Saturday, October 31, 2009

Witchcraft was hung, in History,

It was the closests I could find to fit halloween with witches and all that? Okay, arguably "One need not be a chamber to be haunted" might have been more fitting, but I chose this instead...

Witchcraft was hung, in History,
But History and I
Find all the Witchcraft that we need
Around us, Every Day--
(F 1612)

Likely the allusion to witchcraft refers to the Salem Witch trials in New England. No doubt Dickinson was very familiar with the history of these trials and how many were suspected of witchcraft and, subsequently, hanged for the perceived crime. Many people like to think that such incidents are isolated in history, happening only rarely and then fading out of practice. Through this poem, however, Dickinson's speaker implies a reversal of the meaning of "witchcraft."

The speaker claims that both the speaker and history "find all the witchcraft that we need / Around us, Every Day", but this leaves the conclusion for the reader to draw for him or herself. Many readers might intepret this poem to mean that "witchcraft" continues in many forms, that it never dies out. This interpretation of the word might mean the casting of spells, good or especially bad, or it could refer to trouble-making, spreading of fear, and suspicious acts. Anything dark or mysterious could be included in this interpretation. And yes, no doubt, such things do continue to happen.

And yet another reading could draw an entirely different conclusion.
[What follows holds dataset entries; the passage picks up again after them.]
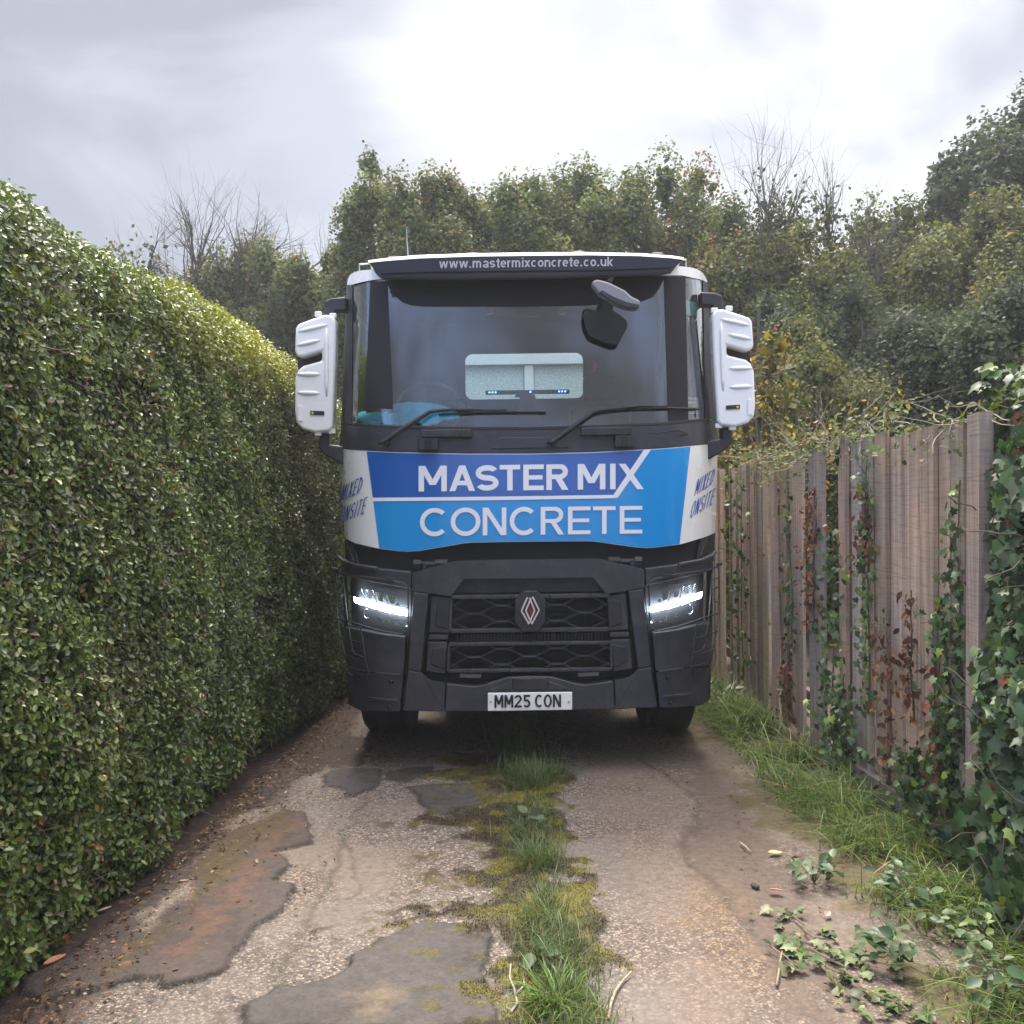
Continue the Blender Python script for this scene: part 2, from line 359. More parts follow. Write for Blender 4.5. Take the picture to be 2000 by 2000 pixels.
# soil verges
ml = sstep(.36, .20, X - hedge_x(Y) + (nz - .5) * .25); col = mixc(col, C(.048, .032, .025), ml); agg *= 1 - .9 * ml
mr = sstep(.48, .30, fence_x(Y) - X + (nz - .5) * .35); col = mixc(col, C(.06, .043, .03), mr); agg *= 1 - .9 * mr
# smooth tarmac skins and worn patches
def skin(poly, c, rise, jit=.03, ragg=.12, soft=.010, seed=3, mott=.25):
    global col, agg, H
    m_, sd = polymask(X, Y, poly, soft, jit, seed)
    cc = np.asarray(c) * (1 - mott + 2 * mott * fbm(X * 5, Y * 5, seed + 7))[..., None]
    col = col * (1 - m_[..., None]) + cc * m_[..., None]; agg = agg * (1 - m_) + ragg * m_; H = H * (1 - .7 * m_) + rise * m_
    ed = np.exp(-((sd + .004) / .010) ** 2); col = mixc(col, C(.015, .012, .011), ed * .9)      # dirt gathered along the broken edge
    return m_, sd
SK1 = [(50, 1942), (101, 1952), (168, 1945), (252, 1919), (320, 1915), (333, 1929), (420, 1905), (470, 1855), (488, 1831), (528, 1787), (584, 1740), (538, 1723), (565, 1697), (545, 1673),
       (520, 1668), (570, 1660), (605, 1648), (612, 1632), (597, 1618), (603, 1600), (595, 1590), (555, 1585), (500, 1600), (440, 1640), (380, 1680), (330, 1710), (240, 1790), (150, 1860), (60, 1905)]
m1, _ = skin(SK1, C(.060, .046, .041), .020)
lt, _ = polymask(X, Y, [(245, 1825), (300, 1780), (345, 1745), (385, 1728), (375, 1760), (330, 1795), (275, 1825)], .03, .06); col = mixc(col, C(.20, .16, .13), lt * .9); agg = agg + lt * .4
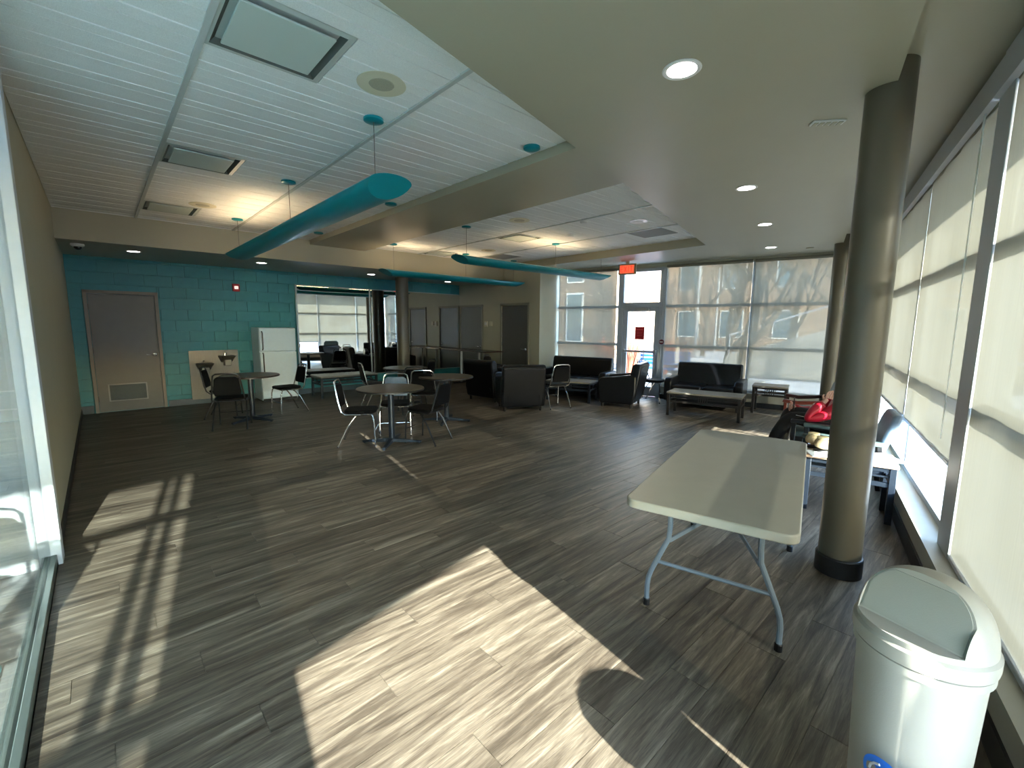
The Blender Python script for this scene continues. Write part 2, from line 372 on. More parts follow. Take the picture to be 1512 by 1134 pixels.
struct('trim_1', MB().box(-.37, -.315, 4.20, 4.32, 0, 3.12).box(-.62, -.30, 4.06, 4.20, 0, 3.12), M_WHITE, 'white jamb post ending the beige wall beside the glass partition', 'trim', bev=.004)
struct('wall_right', MB().box(7.69, 7.85, 7.80, 10.6, 0, 3.3), M_BEIGE, 'beige wall with the two grey doors beyond the bar table', 'wall')
jog = MB().prism([(7.69, 7.38), (8.62, 7.595), (8.62, 7.8), (7.69, 7.8)], 0, 3.3)
struct('wall_end', jog, M_BEIGE, 'short beige return wall beside the end window', 'wall')
# baseboards
def base_x(name, x0, x1, y, z=.11, m=M_GREYBASE, label=None): return struct(name, MB().box(x0, x1, y-.012, y, 0, z), m, label, 'baseboard', bev=.004)
base_x('baseboard_back', -.33, -.17, 10.58, .14, M_GREYBASE, 'short grey rubber baseboard between beige wall and louvred door')
base_x('baseboard_middle', .87, 7.69, 10.58, .12, M_GREYBASE, 'grey rubber baseboard along the teal wall')
struct('baseboard_right', MB().box(7.675, 7.69, 7.42, 7.74, 0, .1).box(7.675, 7.69, 8.74, 9.49, 0, .1).box(7.675, 7.69, 10.52, 10.58, 0, .1), M_BLACKBASE, 'dark baseboard below the beige wall with two doors', 'baseboard')
struct('baseboard_left', MB().box(-.33, -.318, 4.32, 10.58, 0, .09), M_BLACKBASE, 'dark baseboard along the long beige wall', 'baseboard')

# ------------------------------------------------------------------ ceiling
ce = struct('ceiling', MB().prism(clip_poly([(-6, -6), (12, -6), (12, 12), (-6, 12)], [(ST, -CT, .94), (CT, ST, 10.2)]), CEI+.02, 3.25), M_GRID, 'white ceiling of ribbed acoustic tiles in a metal grid', 'ceiling')
RE_W, RR_W = 1.635, -.27       # edges of the big soffit (turned frame)
def edge_plane(W): return (ST, -CT, -W)   # keep W >= value
tile_full = None
def tile_mesh(poly_x0, poly_x1, poly_y0, poly_y1, planes):
    mb = MB(); nrib = 6; h = (poly_y1-poly_y0)/nrib
    for i in range(nrib):
        a, b = poly_y0+i*h+.004, poly_y0+(i+1)*h-.004
        p = clip_poly([(poly_x0+.005, a), (poly_x1-.005, a), (poly_x1-.005, b), (poly_x0+.005, b)], planes)
        if p and area(p) > .0005: mb.prism(p, CEI-.004+(.003 if i % 3 == 1 else 0), CEI+.012)
    p = clip_poly([(poly_x0+.005, poly_y0+.004), (poly_x1-.005, poly_y0+.004), (poly_x1-.005, poly_y1-.004), (poly_x0+.005, poly_y1-.004)], planes)
    if p and area(p) > .001: mb.prism(p, CEI+.006, CEI+.018)
    return mb
DIFF = [(.53, 1.14, 2.46, 3.07), (.53, 1.14, 4.90, 5.51), (.53, 1.14, 7.34, 7.95), (5.21, 5.82, 5.51, 6.12), (5.21, 5.82, 7.95, 8.56)]
RET = [(6.43, 7.04, 3.68, 4.29), (6.43, 7.04, 7.34, 7.95)]
cache_t = {}
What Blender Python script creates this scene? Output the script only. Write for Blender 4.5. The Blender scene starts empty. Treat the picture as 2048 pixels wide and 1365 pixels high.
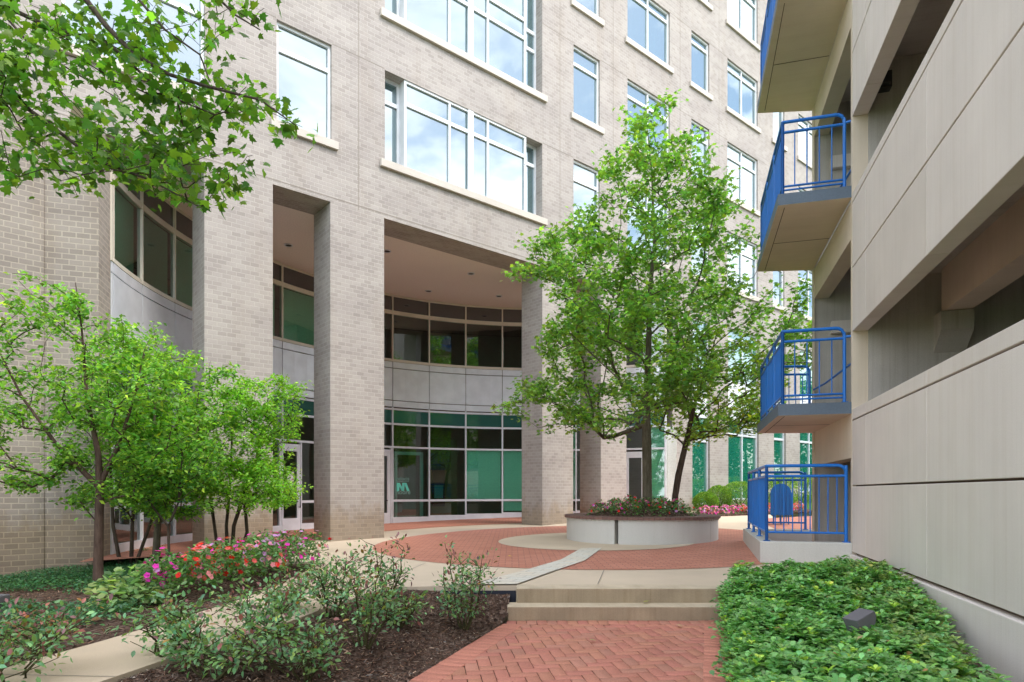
import bpy, bmesh, math, random
import numpy as np
from mathutils import Vector, Matrix
R_ = math.radians
SC = bpy.context.scene
COL = SC.collection
random.seed(7)
rng = np.random.default_rng(11)

# ------------------------------------------------------------------ tagging
def tag(o, label=None, cat=None, group=None, kind=None):
    if label: o['label'] = label
    if cat: o['category'] = cat
    if group: o['group'] = group
    if kind: o['kind'] = kind
    return o
def empty(name, loc=(0, 0, 0), rz=0.0):
    o = bpy.data.objects.new(name, None); COL.objects.link(o)
    o.location = loc; o.rotation_euler = (0, 0, rz); o.empty_display_size = 0.2
    return o

# ------------------------------------------------------------------ materials
class Nt:
    def __init__(s, name):
        s.m = bpy.data.materials.new(name); s.m.use_nodes = True
        s.t = s.m.node_tree; s.t.nodes.clear()
        s.out = s.n('ShaderNodeOutputMaterial')
    def n(s, typ, **kw):
        nd = s.t.nodes.new(typ)
        for k, v in kw.items():
            if k[0] == '_': nd.inputs[k[1:].replace('_', ' ')].default_value = v
            else: setattr(nd, k, v)
        return nd
    def l(s, a, b): s.t.links.new(a, b)
    def uv(s, sx=1, sy=1, rot=0.0):
        tc = s.n('ShaderNodeTexCoord'); mp = s.n('ShaderNodeMapping')
        mp.inputs['Scale'].default_value = (sx, sy, 1); mp.inputs['Rotation'].default_value = (0, 0, rot)
        s.l(tc.outputs['UV'], mp.inputs['Vector']); return mp.outputs[0]
    def ob(s, sx=1, sy=1, sz=1):
        tc = s.n('ShaderNodeTexCoord'); mp = s.n('ShaderNodeMapping')
        mp.inputs['Scale'].default_value = (sx, sy, sz)
        s.l(tc.outputs['Object'], mp.inputs['Vector']); return mp.outputs[0]
    def noise(s, vec, scale, detail=4, rough=.55):
        nd = s.n('ShaderNodeTexNoise'); nd.inputs['Scale'].default_value = scale
        nd.inputs['Detail'].default_value = detail; nd.inputs['Roughness'].default_value = rough
        s.l(vec, nd.inputs['Vector']); return nd.outputs['Fac']
    def ramp(s, fac, stops):
        nd = s.n('ShaderNodeValToRGB'); e = nd.color_ramp.elements
        while len(e) > 1: e.remove(e[0])
        e[0].position = stops[0][0]; e[0].color = (*stops[0][1], 1)
        for p, c in stops[1:]:
            x = e.new(p); x.color = (*c, 1)
        s.l(fac, nd.inputs['Fac']); return nd.outputs['Color']
    def mix(s, fac, a, b, mode='MIX'):
        nd = s.n('ShaderNodeMix', data_type='RGBA', blend_type=mode)
        for sock, v in ((nd.inputs[0], fac), (nd.inputs[6], a), (nd.inputs[7], b)):
            if hasattr(v, 'is_linked'): s.l(v, sock)
            elif isinstance(v, (int, float)): sock.default_value = v
            else: sock.default_value = (*v, 1)
        return nd.outputs[2]
    def bsdf(s, col, rough=.8, spec=.4, metal=0.0, bump=None, bstr=.3, bdist=.01):
        b = s.n('ShaderNodeBsdfPrincipled')
        if hasattr(col, 'is_linked'): s.l(col, b.inputs['Base Color'])
        else: b.inputs['Base Color'].default_value = (*col, 1)
        if hasattr(rough, 'is_linked'): s.l(rough, b.inputs['Roughness'])
        else: b.inputs['Roughness'].default_value = rough
        b.inputs['Specular IOR Level'].default_value = spec; b.inputs['Metallic'].default_value = metal
        if bump is not None:
            bp = s.n('ShaderNodeBump'); bp.inputs['Strength'].default_value = bstr; bp.inputs['Distance'].default_value = bdist
            s.l(bump, bp.inputs['Height']); s.l(bp.outputs[0], b.inputs['Normal'])
        return b
    def fin(s, sh):
        s.l(sh.outputs[0] if hasattr(sh, 'outputs') else sh, s.out.inputs['Surface']); return s.m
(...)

Perhaps what Dickinson was directing her speaker to imply is that maybe those who think they are preventing evil or the dark from this perceived "witchcraft," perhaps they are the very ones who are committing true witchcraft. Perhaps their destructive or suspicious deeds are the ways they go about spreading the fear among neighbors, scaring those around them with their accusations and making everyone fear what lies around the corner or in the next home. Maybe the doubt and rumors are far more destructive than any spell or hex.